The Hidden Downsides Of The 'No Tax On Tips' Rule
Among the many changes to U.S. legislation as a result of the One Big Beautiful Bill Act (OBBBA) — signed into law by the Trump administration in 2025 — is the No Tax on Tips stipulation. This new tax law could change restaurant tipping forever, as it allows many service industry workers to subtract up to $25,000 in tips from their income taxes.
While this regulation could potentially save thousands of Americans a considerable amount on taxes every year, it might not apply to everyone. Since the OBBBA is enacted by the federal government, several state and local authorities have found ways to counteract it on a smaller scale. Illinois, Maine, and New York all initially opted out, instead choosing to enforce state taxes on tips. Similarly, officials in Washington, D.C. attempted to decouple municipal tax laws from the OBBBA — thereby continuing to enforce local taxes on tips.
However, Congress has since voted to block the District of Columbia's attempt to circumvent the tax cut, and New York Governor Kathy Hochul has since launched her own proposal for a state-level No Tax on Tips legislative measure. With that said, as of February 2026, Maine and Illinois are holding fast on taxing tips, leaving many tax filers confused. Plus, there is widespread concern regarding how the OBBBA's tax cuts will impact federal and state funding in the coming years, with 2026 tax refunds already coming in higher than they were in 2025.
Why state and local officials want to continue taxing tips
While exempting tips from taxes would help many working-class Americans financially, there is evidence to suggest that the consequences of this legislation might not be universally positive. With that said, the Congressional Budget Office (CBO) estimates that the No Tax on Tips provisions could increase the national deficit another $52 billion by 2034, while some of the other OBBBA tax cuts could grow it by hundreds of billions more. The CBO also estimates that No Tax on Tips could reduce federal revenues by over $31.6 billion during the same timeframe. As of February 2026, the national debt stands at over $38 trillion — and continues to grow steadily — so it's unsurprising that officials might be resistant to dropping revenues.

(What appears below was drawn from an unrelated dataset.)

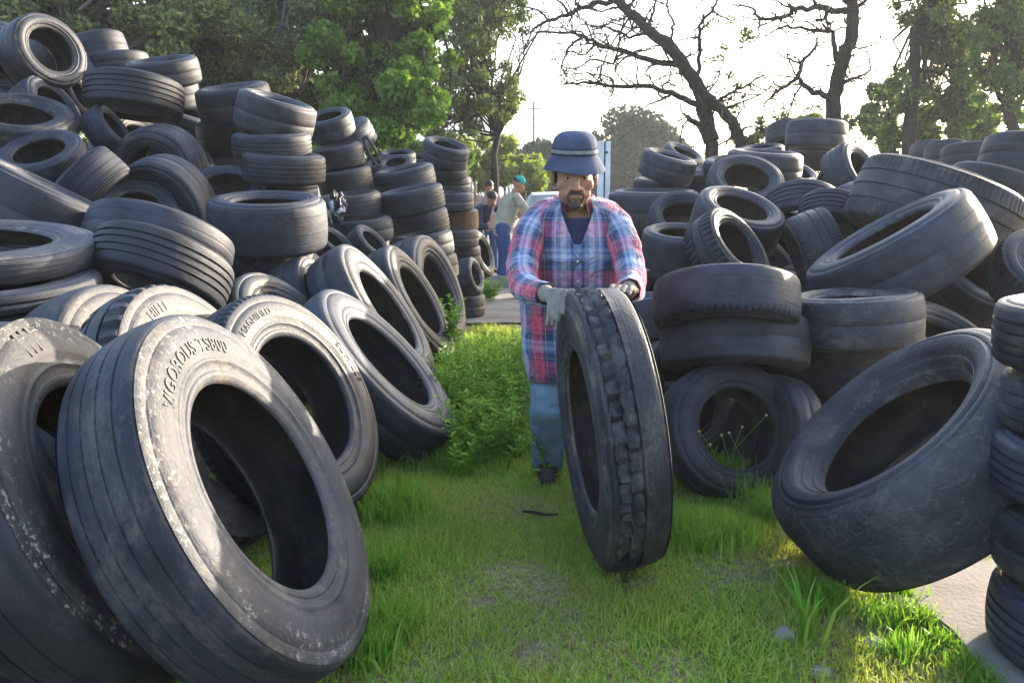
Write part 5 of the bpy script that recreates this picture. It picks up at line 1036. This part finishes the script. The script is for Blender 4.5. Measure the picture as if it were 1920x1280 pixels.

Maine Governor, Janet Mills, cites similar concerns for her state's financial well being. Namely, she predicts that the tax cuts outlined in the OBBBA could cost her state's budget roughly $400 million. Even in low-tax states, the cost of living can be surprisingly high — and Maine is not even considered a low-tax state. Officials in the area have already expressed concern that, whether or not Maine embraces all of the OBBBA's provisions, these federal-level shifts could cause further hardship to the state's general population.
Ambiguities in tax law might confuse taxpayers
It's worth noting that the federal No Tax on Tips regulation already has some details that could cause tax-paying service workers some serious confusion. Possibly the most significant of these points is that these tips need to be paid willingly by customers in order to qualify for the exemption, which means income earned from any automatic gratuity systems or service charges could still be taxable. This means that even service workers in states that have agreed to stop taxing tips may need to start tracking the nature of every single tip they earn — or risk incorrectly reporting their taxable income.
Additionally, service workers living in areas that continue to enforce state taxes on tips may need to start tracking what portion of their tips they can subtract in adherence to federal requirements in addition to how much they'll need to report on the state level. Plus, Illinois and Maine could set new precedents that eventually influence other states — meaning service workers across the nation may want to keep an eye on their state's tax laws in the coming years.